Importance of the Total Expense Ratio in a Mutual Fund
After learning the total expense ratio meaning, note the following importance of the TER:
-
Estimation of Investment Costs
Since actively managed funds are more research-intensive and involve frequent buying and selling, their expense ratios are usually higher than those of passive funds. The highest expense ratio for active funds is 2.25%, and for passive funds, it may reach up to 1.25%. Therefore, it provides clarity for investors to choose funds accordingly.
-
Helps Choose Between Direct vs Regular Funds
Regular funds might incur a higher expense ratio as they involve an intermediary. As direct funds involve no such middlemen, the TER in mutual funds for them might be lower. Thus, as an investor, you can compare the expenses between the two and choose one informedly.
-
Impact of Compounding on Total Expense Ratio
The impact of TER in mutual funds might be more visible or profound with a longer investment horizon, i.e. funds held for 3 years or more. Since compounding reinvests the return on your investment throughout the horizon, the lower the TER is, the higher the potential for an optimised return.
How TER Differs from the Gross Expense Ratio (GER)?
Depending on the terminology, here is how these two differ:
- As the name suggests, GER incurs costs such as brokerage charges, an 18% GST, and other indirect charges. While TER incurs administrative, distribution, management charges, etc.
- TER typically provides the actual charges that get deducted from the NAV, whereas GER includes charges that might not directly impact the daily NAV of the fund.
- GER might vary between fund houses depending on their policies. The Securities and Exchange Board of India (SEBI) regulates the TER implication.

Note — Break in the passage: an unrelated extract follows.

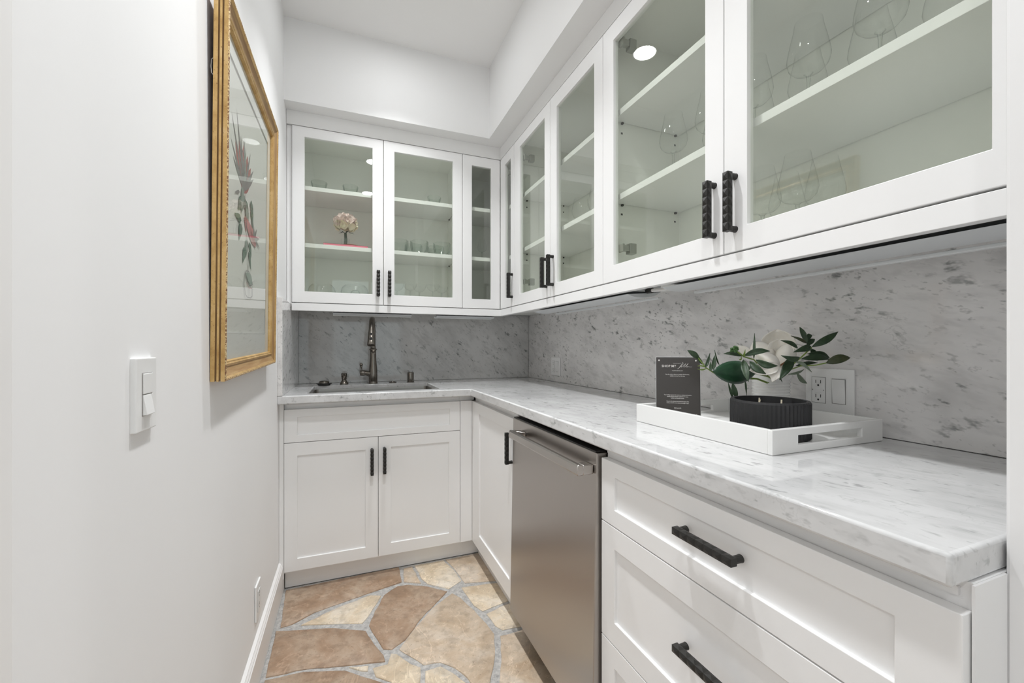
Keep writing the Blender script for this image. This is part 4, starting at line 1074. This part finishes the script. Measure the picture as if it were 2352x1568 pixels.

What is a Good TER and its Impact on Fund Returns?
However, depending on the fund type, you can consider the following ranges as an affordable expense ratio:
- If you invest in an actively managed fund, a total expense ratio between 0.5% and 1% might be good for you.
- For passive funds, an expense ratio below 0.5% can be better for you.
- To understand its impact, suppose you invest INR 100000 at 13.22% in two different funds for 1 year. TER for one fund is 0.22% and another is 1%.
- The fund with a lower expense ratio might generate a return of INR 1,13,000 after 1 year. The one with a higher ratio might generate a return of INR 1,12,220.
- This shows a difference of INR 780 in just one year, and if you stay invested for long, the difference will be greater.
The Total Expense Ratio Limit Imposed by the SEBI
The SEBI decides the following TER in Mutual Funds for the actively managed ones:
| AUM in Crores | Equity Scheme TER Limit | TER Limit for Other Schemes |
| For up to INR 500 | 2.25% | 2.00% |
| For INR 501 and INR 750 | 2% | 1.75% |
| Between INR 751 and INR 2,000 | 1.75% | 1.5% |
| Between INR 2,001 and INR 5,000 | 1.6% | 1.35% |
| For INR 5,001 to INR 10,000 | 1.5% | 1.25% |
| An AUM between INR 10,001 and INR 50,000 | 0.05%. Here, the TER reduces if there is an increase of INR 5000 crore in the daily NAV. | 0.05%. Similarly, here the TER reduces if there is an increment of NAV by INR 5,000 crore. |
| Rest of the assets | 1.5% | 0.80% |
For passively managed funds, the following is the SEBI-regulated TER:
| Scheme Type | Maximum TER |
| Equity-oriented or interval scheme (closed-ended) | 1.25% |
| Other schemes than equity-oriented closed-ended schemes | 1.00% |
| Fund of funds (FoFs) – actively managed equity | 2.25% |
| Fund of funds (FoFs)- actively managed, but other than equity | 2.00% |
| FoFs that invest in index funds, ETFs, and liquid funds | 1.00% |
Major Costs That Add Up to TER in Mutual Funds
A fund house determines its fund’s total expense ratio by considering the following costs:
- Management costs are one of the key components of building the expense ratio. Fund houses charge this to manage their staff, offices, etc., to manage your funds.
- Accounting fee is another added cost in the TER, and it is related to record keeping, generating reports, etc., as mandated by regulators.
- Fund houses impose a distribution fee if distributors are associated and brokerage charges. They also impose a 12B-1 charge for the equivalent amount spent on advertising the fund.
Conclusion
The total expense ratio is a charge that a fund house imposes in the form of a percentage to deduct expenses to manage your funds. These involve management, administrative, brokerage fees, and more and fund houses deduct them from the NAV.
With PL, you can invest in mutual funds, equities, and more. Download the PL Capital app, complete an e-KYC and start investing today!
Frequently Asked Questions
1. What does 0.75 expense ratio mean?
A 0.75% ratio is considered good, especially for active funds. Suppose the potential return of your chosen fund is 15% and with a 0.75% ratio, your net return would be 14.25%
2. What happens if TER increases?
With an increasing TER, the potential net return will be lowered, as now the fund house will deduct more. Suppose a 0.75% TER increases to 1% for a fund with a 15% return, then your net return will be 14%.
3. Is a lower TER always better?
No, although a lower total expense ratio might reduce expenses, it does not guarantee a better performance. Therefore, you must analyse both the expense ratio and historical fund performance before investing.
4. Is 0.60 a high expense ratio?
For actively managed funds, a 0.60% ratio might be good. However, for passive funds, such a ratio is high.